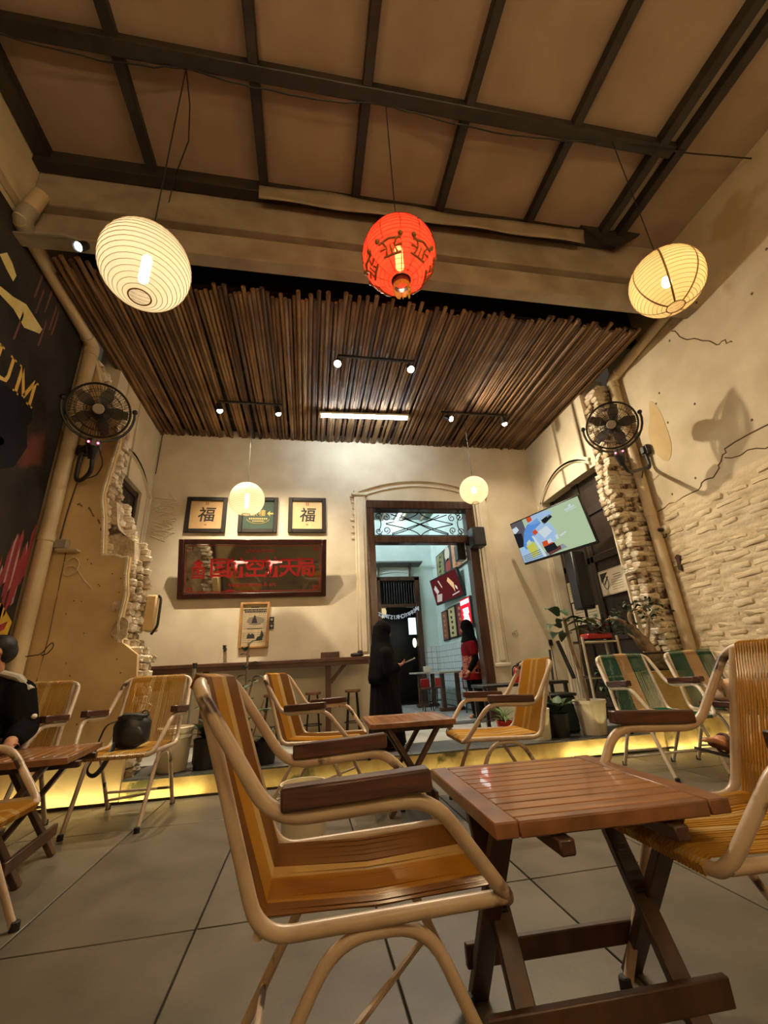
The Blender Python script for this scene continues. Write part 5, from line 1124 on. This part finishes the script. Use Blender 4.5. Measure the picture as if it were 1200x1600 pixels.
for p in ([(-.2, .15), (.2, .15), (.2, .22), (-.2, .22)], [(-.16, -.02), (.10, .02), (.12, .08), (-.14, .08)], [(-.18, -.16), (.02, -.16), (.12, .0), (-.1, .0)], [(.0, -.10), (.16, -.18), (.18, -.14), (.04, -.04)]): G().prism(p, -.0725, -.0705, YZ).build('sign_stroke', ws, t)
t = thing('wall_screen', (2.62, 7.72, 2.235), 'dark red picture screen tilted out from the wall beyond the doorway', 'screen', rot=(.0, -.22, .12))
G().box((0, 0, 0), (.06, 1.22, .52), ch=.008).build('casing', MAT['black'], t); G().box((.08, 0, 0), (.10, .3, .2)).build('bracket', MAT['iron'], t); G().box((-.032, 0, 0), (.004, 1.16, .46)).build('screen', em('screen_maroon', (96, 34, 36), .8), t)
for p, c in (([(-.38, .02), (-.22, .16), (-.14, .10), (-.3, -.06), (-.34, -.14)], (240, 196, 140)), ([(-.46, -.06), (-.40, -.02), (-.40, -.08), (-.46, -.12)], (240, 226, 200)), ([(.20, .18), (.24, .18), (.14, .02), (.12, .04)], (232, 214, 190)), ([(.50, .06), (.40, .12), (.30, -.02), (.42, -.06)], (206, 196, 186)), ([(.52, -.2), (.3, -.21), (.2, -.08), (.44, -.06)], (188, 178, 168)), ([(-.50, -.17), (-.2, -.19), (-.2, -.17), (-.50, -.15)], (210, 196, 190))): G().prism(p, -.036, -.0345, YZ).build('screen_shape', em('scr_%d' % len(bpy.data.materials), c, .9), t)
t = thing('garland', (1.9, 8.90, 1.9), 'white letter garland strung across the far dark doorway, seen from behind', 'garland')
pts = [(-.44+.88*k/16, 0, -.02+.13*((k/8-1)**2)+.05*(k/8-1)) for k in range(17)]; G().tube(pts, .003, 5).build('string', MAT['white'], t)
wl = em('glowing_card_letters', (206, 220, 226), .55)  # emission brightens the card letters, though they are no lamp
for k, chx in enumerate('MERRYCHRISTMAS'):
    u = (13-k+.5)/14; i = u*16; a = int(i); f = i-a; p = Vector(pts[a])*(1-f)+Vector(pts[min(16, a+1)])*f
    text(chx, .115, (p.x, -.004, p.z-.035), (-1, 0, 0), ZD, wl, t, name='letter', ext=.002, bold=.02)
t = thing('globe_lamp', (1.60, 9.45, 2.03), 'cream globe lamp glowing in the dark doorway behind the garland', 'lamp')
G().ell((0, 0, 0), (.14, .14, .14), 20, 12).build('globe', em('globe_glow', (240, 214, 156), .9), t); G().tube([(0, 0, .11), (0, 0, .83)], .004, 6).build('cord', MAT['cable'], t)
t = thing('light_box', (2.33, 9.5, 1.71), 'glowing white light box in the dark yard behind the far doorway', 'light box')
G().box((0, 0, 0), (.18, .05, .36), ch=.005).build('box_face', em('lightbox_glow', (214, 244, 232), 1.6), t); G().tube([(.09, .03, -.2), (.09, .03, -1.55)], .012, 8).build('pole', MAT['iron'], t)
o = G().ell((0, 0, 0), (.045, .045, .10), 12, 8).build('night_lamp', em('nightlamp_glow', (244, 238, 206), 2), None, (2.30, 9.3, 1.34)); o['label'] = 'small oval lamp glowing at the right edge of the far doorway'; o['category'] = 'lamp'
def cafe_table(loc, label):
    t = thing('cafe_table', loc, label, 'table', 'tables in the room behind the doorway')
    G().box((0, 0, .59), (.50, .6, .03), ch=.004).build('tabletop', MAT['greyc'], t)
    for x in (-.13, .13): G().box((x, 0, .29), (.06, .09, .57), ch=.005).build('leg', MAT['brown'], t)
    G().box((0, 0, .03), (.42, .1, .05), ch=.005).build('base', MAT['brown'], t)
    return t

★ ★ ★

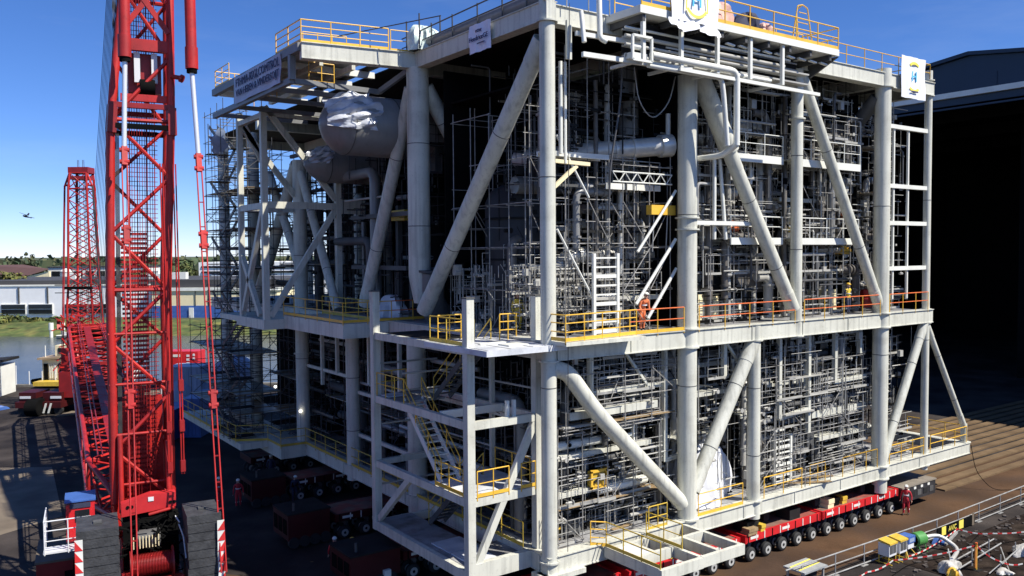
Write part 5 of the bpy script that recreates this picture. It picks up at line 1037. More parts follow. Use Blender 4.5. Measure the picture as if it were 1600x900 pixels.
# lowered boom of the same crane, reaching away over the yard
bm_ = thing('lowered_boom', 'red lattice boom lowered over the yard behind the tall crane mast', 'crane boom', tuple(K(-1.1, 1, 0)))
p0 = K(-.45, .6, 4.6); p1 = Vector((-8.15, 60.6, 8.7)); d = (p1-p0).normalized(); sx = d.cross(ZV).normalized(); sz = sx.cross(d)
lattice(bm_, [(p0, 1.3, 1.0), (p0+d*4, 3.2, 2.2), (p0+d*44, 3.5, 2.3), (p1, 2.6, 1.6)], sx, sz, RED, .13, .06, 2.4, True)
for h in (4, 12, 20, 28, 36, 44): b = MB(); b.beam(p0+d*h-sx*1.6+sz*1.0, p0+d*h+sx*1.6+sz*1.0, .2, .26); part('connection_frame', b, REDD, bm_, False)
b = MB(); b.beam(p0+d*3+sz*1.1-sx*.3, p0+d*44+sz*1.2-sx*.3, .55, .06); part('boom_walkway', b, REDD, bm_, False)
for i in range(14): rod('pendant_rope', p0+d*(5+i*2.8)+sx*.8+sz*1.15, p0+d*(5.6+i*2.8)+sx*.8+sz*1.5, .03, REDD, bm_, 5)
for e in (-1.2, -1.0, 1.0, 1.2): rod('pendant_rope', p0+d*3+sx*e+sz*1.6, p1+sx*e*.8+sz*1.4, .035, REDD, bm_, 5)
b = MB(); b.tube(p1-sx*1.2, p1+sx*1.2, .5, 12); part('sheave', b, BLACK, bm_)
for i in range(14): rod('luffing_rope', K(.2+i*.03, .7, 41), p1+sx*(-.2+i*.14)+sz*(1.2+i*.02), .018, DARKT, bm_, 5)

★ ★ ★

■ **YOUR INSTRUCTIONS**: Reproduce word for word the material above, beginning with the line that contains "Write part 5 of" and ending with the line that contains "DARKT, bm_, 5)".

■ **TASK OUTPUT**:
Write part 5 of the bpy script that recreates this picture. It picks up at line 1037. More parts follow. Use Blender 4.5. Measure the picture as if it were 1600x900 pixels.
# lowered boom of the same crane, reaching away over the yard
bm_ = thing('lowered_boom', 'red lattice boom lowered over the yard behind the tall crane mast', 'crane boom', tuple(K(-1.1, 1, 0)))
p0 = K(-.45, .6, 4.6); p1 = Vector((-8.15, 60.6, 8.7)); d = (p1-p0).normalized(); sx = d.cross(ZV).normalized(); sz = sx.cross(d)
lattice(bm_, [(p0, 1.3, 1.0), (p0+d*4, 3.2, 2.2), (p0+d*44, 3.5, 2.3), (p1, 2.6, 1.6)], sx, sz, RED, .13, .06, 2.4, True)
for h in (4, 12, 20, 28, 36, 44): b = MB(); b.beam(p0+d*h-sx*1.6+sz*1.0, p0+d*h+sx*1.6+sz*1.0, .2, .26); part('connection_frame', b, REDD, bm_, False)
b = MB(); b.beam(p0+d*3+sz*1.1-sx*.3, p0+d*44+sz*1.2-sx*.3, .55, .06); part('boom_walkway', b, REDD, bm_, False)
for i in range(14): rod('pendant_rope', p0+d*(5+i*2.8)+sx*.8+sz*1.15, p0+d*(5.6+i*2.8)+sx*.8+sz*1.5, .03, REDD, bm_, 5)
for e in (-1.2, -1.0, 1.0, 1.2): rod('pendant_rope', p0+d*3+sx*e+sz*1.6, p1+sx*e*.8+sz*1.4, .035, REDD, bm_, 5)
b = MB(); b.tube(p1-sx*1.2, p1+sx*1.2, .5, 12); part('sheave', b, BLACK, bm_)
for i in range(14): rod('luffing_rope', K(.2+i*.03, .7, 41), p1+sx*(-.2+i*.14)+sz*(1.2+i*.02), .018, DARKT, bm_, 5)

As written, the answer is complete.